It’s that time of year again – the nights are drawing in, the dreaded C-word is on the distant horizon and the kids are back in full-time education. And that means the stressful school run is once more part of your daily motoring landscape.
Here, then, are some of our top tips to take the sting out of those hectic drop-offs and pick-ups at the school gates.
Time is the great leveller
It’s possibly the most obvious piece of advice we can give, but fail to prepare, prepare to fail – and by ‘prepare’ here, we mean give yourself more time than you need. When the roads are empty, you might well be able to do the five kilometres from your driveway to the school gates in six minutes, but if you try the same thing when every other parent in a car in the local vicinity is also en route to the school, then you have to accept it might take you twice as long – or more – to get to the school.
Therefore, it might be a pain trying to drag the kids out of bed with an even earlier alarm call, but another 15-20 minutes of added time in the mornings could be all the difference between taking on the school run calmly, or doing it in a heightened state of anxiety about whether you’re going to make it on time.
Seek alternative forms of transport
For a website called Carzone to be adding in a tip about abandoning the car itself in a piece about taking on the school run might seem odd, but sometimes we are too dependent on our vehicles.

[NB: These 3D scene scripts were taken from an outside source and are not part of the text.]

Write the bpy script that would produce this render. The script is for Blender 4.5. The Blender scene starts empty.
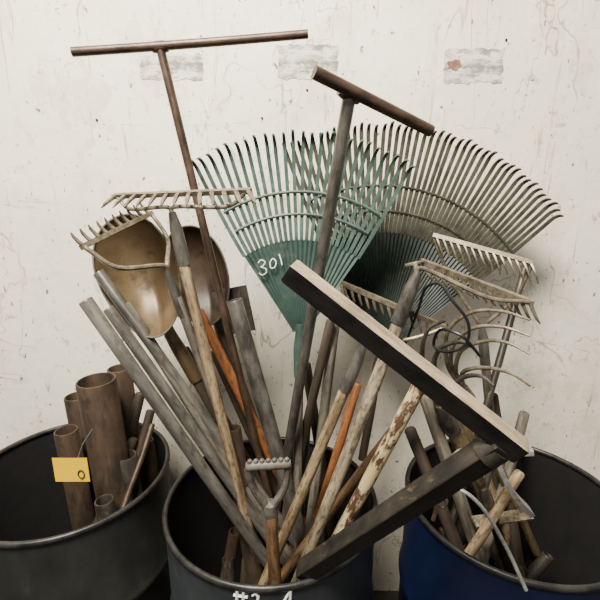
import bpy, math, random
from mathutils import Vector, Matrix
random.seed(4)
F=436.0; TH=math.radians(15); CAM=Vector((0,0,1.73))
FW=Vector((0,math.cos(TH),-math.sin(TH))); UP=Vector((0,math.sin(TH),math.cos(TH)))
def ray(px,py): return FW+Vector(((px-300)/F,0,0))+UP*((300-py)/F)
def W(px,py,y):
    d=ray(px,py); return CAM+d*(y/d.y)
def onplane(px,py,p,n):
    d=ray(px,py); return CAM+d*((p-CAM).dot(n)/d.dot(n))
sc=bpy.context.scene
cam=bpy.data.cameras.new("camera"); co=bpy.data.objects.new("camera",cam)
sc.collection.objects.link(co); co.location=CAM; co.rotation_euler=(math.pi/2-TH,0,0)
cam.sensor_width=36; cam.lens=36*F/600; cam.clip_start=0.01; sc.camera=co

# ---------- materials ----------
def lin(c):
    return tuple(((x/255)/12.92 if x/255<=0.04045 else ((x/255+0.055)/1.055)**2.4) for x in c)+(1,)
def mat(name,c1,c2,c3=None,scale=20,stretch=(1,1,1),rough=0.7,metal=0.0,bump=0.15,spot=0.62,spotscale=None,lo=0.35,hi=0.65,spec=0.4,amt=.85,edge=.07):
    m=bpy.data.materials.new(name); m.use_nodes=True; nt=m.node_tree; N=nt.nodes; L=nt.links
    b=N["Principled BSDF"]; b.inputs["Roughness"].default_value=rough; b.inputs["Metallic"].default_value=metal
    b.inputs["Specular IOR Level"].default_value=spec
    tc=N.new("ShaderNodeTexCoord"); mp=N.new("ShaderNodeMapping"); mp.inputs["Scale"].default_value=stretch
    L.new(tc.outputs["Object"],mp.inputs["Vector"])
    n1=N.new("ShaderNodeTexNoise"); n1.inputs["Scale"].default_value=scale; n1.inputs["Detail"].default_value=8; n1.inputs["Roughness"].default_value=0.65
    L.new(mp.outputs[0],n1.inputs["Vector"])
    r=N.new("ShaderNodeValToRGB"); r.color_ramp.elements[0].position=lo; r.color_ramp.elements[1].position=hi
    r.color_ramp.elements[0].color=lin(c1); r.color_ramp.elements[1].color=lin(c2)
    L.new(n1.outputs[0],r.inputs[0]); col=r.outputs[0]
    if c3:
        n2=N.new("ShaderNodeTexNoise"); n2.inputs["Scale"].default_value=spotscale or scale*2.3; n2.inputs["Detail"].default_value=8; n2.inputs["Roughness"].default_value=0.7
        mp2=N.new("ShaderNodeMapping"); mp2.inputs["Scale"].default_value=(1,1,max(stretch[2],.35)); L.new(tc.outputs["Object"],mp2.inputs["Vector"])
        L.new(mp2.outputs[0],n2.inputs["Vector"])
        r2=N.new("ShaderNodeValToRGB"); r2.color_ramp.elements[0].position=spot-edge; r2.color_ramp.elements[1].position=spot+edge
        r2.color_ramp.elements[0].color=(0,0,0,1); r2.color_ramp.elements[1].color=(amt,amt,amt,1)
        L.new(n2.outputs[0],r2.inputs[0])
        mx=N.new("ShaderNodeMix"); mx.data_type='RGBA'
        L.new(r2.outputs[0],mx.inputs[0]); L.new(col,mx.inputs[6]); mx.inputs[7].default_value=lin(c3); col=mx.outputs[2]
    L.new(col,b.inputs["Base Color"])
    bp=N.new("ShaderNodeBump"); bp.inputs["Strength"].default_value=bump; bp.inputs["Distance"].default_value=0.004
    L.new(n1.outputs[0],bp.inputs["Height"]); L.new(bp.outputs[0],b.inputs["Normal"])
    return m
ZS=(1,1,0.12)
M={}
M['greywood']=mat("weathered_grey_wood",(50,44,36),(114,105,90),(38,32,26),60,ZS,0.75,0,0.4)
M['tanwood']=mat("tan_wood",(86,69,47),(160,138,104),(60,46,31),60,ZS,0.6,0,0.35,.57)
M['palewood']=mat("pale_worn_wood",(90,79,60),(162,148,120),(56,45,33),50,ZS,0.66,0,0.35,0.55)
M['orangewood']=mat("varnished_orange_wood",(92,54,28),(140,88,48),(54,36,24),50,ZS,0.38,0,0.2,.57)
M['mutedwood']=mat("muted_brown_wood",(70,50,32),(116,88,57),(44,33,23),50,ZS,0.58,0,0.2,.57)
M['brownwood']=mat("dark_brown_wood",(30,24,18),(64,51,37),(24,20,16),50,ZS,0.75,0,0.3)
M['peelwood']=mat("peeling_painted_rusty_pole",(196,182,142),(170,146,98),(70,46,30),18,(1,1,.3),0.75,0,0.6,0.50,34,amt=1,edge=.03)
M['rust']=mat("rusty_brown_steel",(48,37,29),(92,73,58),(32,25,20),30,(1,1,.4),0.42,0.45,0.4)
M['rustpipe']=mat("rusty_pipe_steel",(42,33,25),(78,61,46),(28,22,18),18,(1,1,.4),0.6,0.25,0.4)
M['darksteel']=mat("dark_scuffed_steel",(36,33,29),(70,65,57),(100,86,70),22,(1,1,.4),0.42,0.35,0.5,0.6,amt=.6)
M['wornsteel']=mat("worn_grey_brown_steel",(66,60,52),(112,104,90),(58,42,32),22,(1,1,.4),0.45,0.3,0.5,0.58,amt=.7)
M['chipped']=mat("chipped_black_paint_steel",(24,22,20),(54,49,42),(112,98,80),22,(1,1,.5),0.45,0.25,0.6,0.60,18,amt=.8,edge=.05)
M['blacksteel']=mat("black_rusty_steel",(11,10,10),(30,27,24),(70,56,44),25,(1,1,.4),0.42,0.3,0.6,0.64,18)
M['greysteel']=mat("grey_worn_steel",(58,54,49),(112,107,98),(66,50,38),30,(1,1,.4),0.32,0.6,0.3,0.62)
M['leadpipe']=mat("dull_grey_pipe",(66,63,57),(118,113,103),(56,48,39),24,(1,1,.25),0.36,0.45,0.2,0.6)
M['beigesteel']=mat("flaking_beige_steel",(104,90,70),(164,146,118),(62,45,32),34,(1,1,.3),0.6,0.0,0.6,0.58,20,edge=.05)
M['rake']=mat("tarnished_rake_steel",(76,68,54),(136,124,103),(60,46,34),40,(1,1,1),0.42,0.45,0.1)
M['bright']=mat("bright_galvanised_wire",(140,138,132),(190,188,182),(110,96,84),40,(1,1,1),0.35,0.6,0.15)
M['shovel']=mat("bronze_brown_shovel_blade",(74,59,40),(114,95,67),(50,39,28),6,(1,1,1),0.38,0.4,0.2,0.58,12)
M['shovel2']=mat("dark_brown_shovel_blade",(44,36,28),(78,64,50),(32,26,20),8,(1,1,1),0.42,0.35,0.2)
M['green']=mat("faded_green_plastic",(46,64,55),(78,96,85),(62,68,58),25,(1,1,1),0.5,0,0.15,0.62,spec=.3)
M['greenweb']=mat("green_plastic_web",(38,54,48),(58,76,68),(84,90,77),8,(1,1,1),0.5,0,0.12,0.62,spec=.3,amt=.6)
M['olive']=mat("dusty_olive_plastic",(40,39,31),(70,67,54),(36,34,28),25,(1,1,1),0.55,0,0.15,spec=.25)
M['oliveweb']=mat("dark_green_plastic_web",(18,27,21),(32,42,34),(50,54,42),14,(1,1,1),0.5,0,0.15,0.62,spec=.3)
M['greyplastic']=mat("grey_plastic_grip",(64,58,52),(104,97,87),(50,43,37),40,(1,1,1),0.5,0,0.15)
M['white']=mat("white_paint_mark",(205,208,200),(235,235,228),None,40)
M['yellow']=mat("yellow_card",(222,176,0),(234,188,0),None,10,bump=0.0,spec=.1)
M['ink']=mat("dark_ink",(30,30,40),(50,48,50),None,10,bump=0.0)
M['black']=mat("black_wire_steel",(12,12,12),(28,27,26),(44,36,28),30,(1,1,1),0.4,0.2,0.2)
M['drumgrey']=mat("scuffed_charcoal_drum_paint",(36,40,42),(54,58,60),(92,92,88),7,(1,1,.5),0.4,0.2,0.12,0.7,14)
M['drumleft']=mat("dull_grey_drum_paint",(32,32,30),(48,48,44),(62,56,48),7,(1,1,.5),0.5,0.2,0.12,0.68,14)
M['drumblue']=mat("dark_blue_drum_paint",(11,19,46),(16,27,56),(26,28,38),7,(1,1,.5),0.4,0.1,0.12,0.68,14)
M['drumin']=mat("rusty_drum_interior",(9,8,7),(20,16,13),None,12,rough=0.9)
M['rim']=mat("worn_black_drum_rim",(28,28,28),(56,54,51),(76,64,52),20,rough=0.4,metal=0.4,spot=.66)

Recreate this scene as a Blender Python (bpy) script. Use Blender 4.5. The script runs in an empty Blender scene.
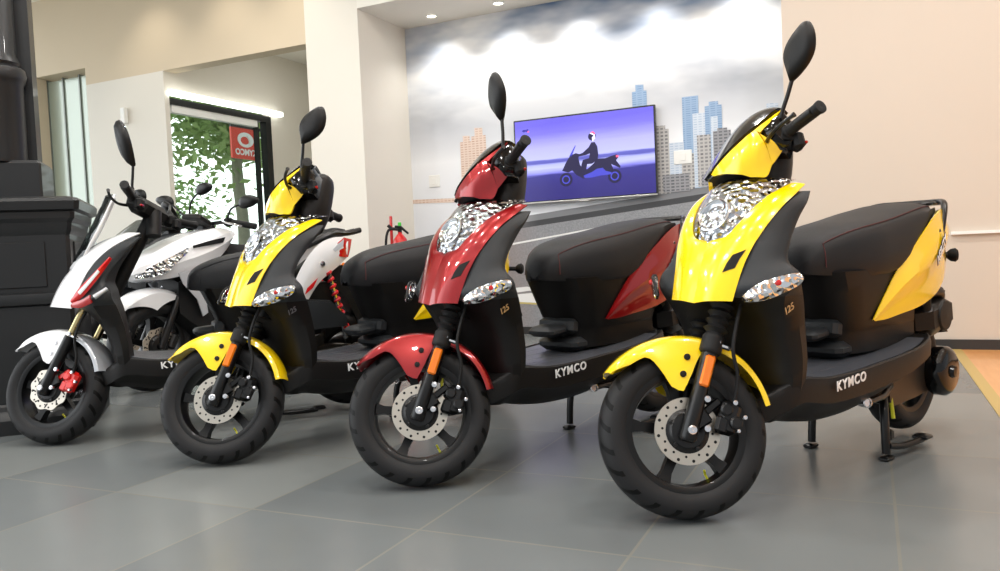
import bpy, bmesh, math, random
from math import sin, cos, pi, radians as R
from mathutils import Vector, Matrix
random.seed(7)
SC = bpy.context.scene
COL = SC.collection

# ------------------------------------------------------------------ camera, world, exposure, lights
CAM_H, F_PX, PITCH, ROLL = 0.7650, 794.75, -0.0430, -0.0446
cam_d = bpy.data.cameras.new('camera'); cam_d.sensor_width = 36.0
cam_d.lens = 36.0 * F_PX / 1000.0; cam_d.clip_start = 0.05
cam = bpy.data.objects.new('camera', cam_d); COL.objects.link(cam)
_f = Vector((0, cos(PITCH), sin(PITCH))); _r0 = Vector((1, 0, 0)); _u0 = _r0.cross(_f)
_r = _r0 * cos(ROLL) + _u0 * sin(ROLL); _u = -_r0 * sin(ROLL) + _u0 * cos(ROLL)
cam.matrix_world = Matrix(((_r.x, _u.x, -_f.x, 0), (_r.y, _u.y, -_f.y, 0), (_r.z, _u.z, -_f.z, CAM_H), (0, 0, 0, 1)))
SC.camera = cam

wd = bpy.data.worlds.new('daylight'); SC.world = wd; wd.use_nodes = True
# a bright overcast street on the window side, a dim shop interior on the others
_n = wd.node_tree; _bg = _n.nodes['Background']; _tc = _n.nodes.new('ShaderNodeTexCoord'); _vm = _n.nodes.new('ShaderNodeVectorMath'); _vm.operation = 'DOT_PRODUCT'
_vm.inputs[1].default_value = (-0.906, 0.424, 0.15); _mr = _n.nodes.new('ShaderNodeMapRange'); _mr.interpolation_type = 'SMOOTHSTEP'
_mr.inputs[1].default_value = .15; _mr.inputs[2].default_value = .75; _mr.inputs[3].default_value = .42; _mr.inputs[4].default_value = 2.3
_n.links.new(_tc.outputs['Generated'], _vm.inputs[0]); _n.links.new(_vm.outputs['Value'], _mr.inputs[0]); _n.links.new(_mr.outputs[0], _bg.inputs[1])
_bg.inputs[0].default_value = (0.93, 0.97, 1.0, 1)
SC.view_settings.view_transform = 'Standard'; SC.view_settings.look = 'None'
SC.view_settings.gamma = 1.0; SC.view_settings.use_curve_mapping = False
SC.view_settings.exposure = 0.55

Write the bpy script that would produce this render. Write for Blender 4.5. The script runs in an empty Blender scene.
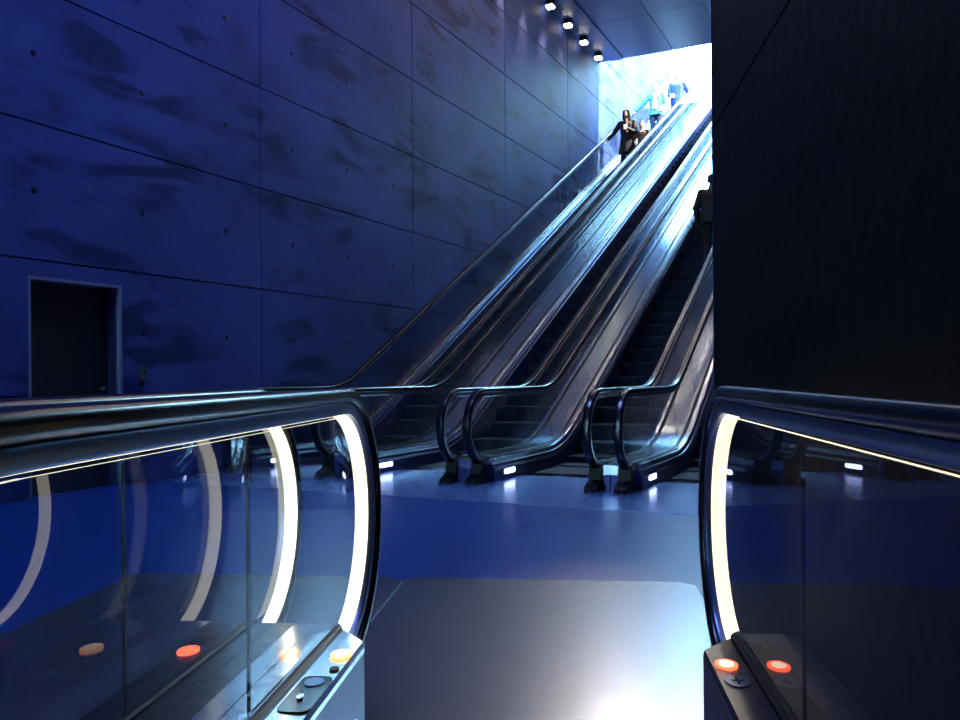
import bpy, bmesh, math, random
from math import sin, cos, tan, pi, radians, atan
from mathutils import Vector, Matrix
random.seed(7)
S = bpy.context.scene
COL = S.collection

# ------------------------------------------------------------------ frames
FPX, HOR, EYE = 860.0, 375.0, 1.10
A = atan(413/FPX)          # heading of the far escalators
B = atan(88/FPX)           # heading of the near escalators
PITCH = 1.535
def E(t, s, z=0.0): return Vector((s*sin(A)+t*cos(A), s*cos(A)-t*sin(A), z))
def F(t, s, z=0.0): return Vector((s*sin(B)+t*cos(B), s*cos(B)-t*sin(B), z))
RE, RF = -A, -B

# ------------------------------------------------------------------ materials
def new_mat(name):
    m = bpy.data.materials.new(name); m.use_nodes = True
    nt = m.node_tree
    return m, nt, nt.nodes['Principled BSDF']
def simple(name, col, rough=.5, metal=0, spec=.5, emis=None, es=0, noise=0, nscale=8, bump=0, stretch=(1,1,1), aniso=0, coat=0):
    m, nt, p = new_mat(name)
    p.inputs['Base Color'].default_value = (*col, 1)
    p.inputs['Roughness'].default_value = rough
    p.inputs['Metallic'].default_value = metal
    p.inputs['Specular IOR Level'].default_value = spec
    p.inputs['Coat Weight'].default_value = coat
    if emis:
        p.inputs['Emission Color'].default_value = (*emis, 1)
        p.inputs['Emission Strength'].default_value = es
    tc = nt.nodes.new('ShaderNodeTexCoord'); mp = nt.nodes.new('ShaderNodeMapping')
    mp.inputs['Scale'].default_value = stretch
    nz = nt.nodes.new('ShaderNodeTexNoise'); nz.inputs['Scale'].default_value = nscale
    nz.inputs['Detail'].default_value = 4
    nt.links.new(tc.outputs['Object'], mp.inputs[0]); nt.links.new(mp.outputs[0], nz.inputs['Vector'])
    if noise:
        mr = nt.nodes.new('ShaderNodeMapRange')
        mr.inputs[1].default_value = .3; mr.inputs[2].default_value = .7
        mr.inputs[3].default_value = max(.02, rough*(1-noise)); mr.inputs[4].default_value = min(1, rough*(1+noise))
        nt.links.new(nz.outputs['Fac'], mr.inputs[0]); nt.links.new(mr.outputs[0], p.inputs['Roughness'])
    if bump:
        b = nt.nodes.new('ShaderNodeBump'); b.inputs['Strength'].default_value = bump; b.inputs['Distance'].default_value = .01
        nt.links.new(nz.outputs['Fac'], b.inputs['Height']); nt.links.new(b.outputs[0], p.inputs['Normal'])
    return m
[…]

If you live close enough to the school itself, walking the kids in (or even cycling, if you prefer) will be cheaper, not much longer than taking the car (considering how slow moving school-run traffic can really be) and should see you avoiding all the on-the-road boiling points.
Park further away
It’s all too tempting, especially if you’ve ignored our first pointer above, to try and get your car as close to the school gates as you can and then park it wherever. This is a high-tariff move anyway, because you’re right in the thick of the traffic and pedestrian action when you’re closer to school, raising your stress levels yet higher, but it can also see some less-than-considerate parents dumping their cars in places where they shouldn’t be – blocking driveways, sitting on double-yellow lines, situated too close to pedestrian crossings and so on. A straightforward way to avoid this scenario is to park a little further away. It might mean you walking for the last section of the school run, but isn’t that better than getting a ticket for double-parking right up near the school gates?
Drive slowly
This one might not take much stress out of the situation, especially if you’re running late because you failed to heed point one on this list but absolutely do not speed near the school. Admittedly, you shouldn’t speed in any urban areas anyway, yet when you’re near big crowds of children – who aren’t always the most ‘road-smart’ of pedestrians – then the rule is non-negotiable. Obviously, if you’re running behind schedule, it can be tempting to slightly up your speed to make up the lost time… don’t.
Consider lift sharing
There’s a good chance that you live near other driving parents if you’re on the school run, so perhaps see if you can befriend them and come to an agreement where you split the school runs in a week between you – they take and pick up your kids one day, then you do the same for their children the next. You might add a small degree of stress to the days you’re driving, as you’ve got more kids to look after, but if you’re halving the amount of time you’re actually driving to and from the school in a week, the benefits should outweigh the drawbacks.
Just be late
You might have tried our all of our advice above, and yet you still find yourself in heavy traffic of a morning, tapping your fingers irritably on the steering wheel as you sit stationary a good ten minutes’ drive from the school with only five minutes to go before roll call. So, if that’s you, our final tip is: just let it happen. As long as you’re not coming in with you kids late every single day of the week, turning up a few minutes behind schedule and apologising to the class teacher is a lot better than either getting a ticket for speeding or parking badly near the school, and infinitely preferable to having an incident with another road user in the vicinity of the school gates.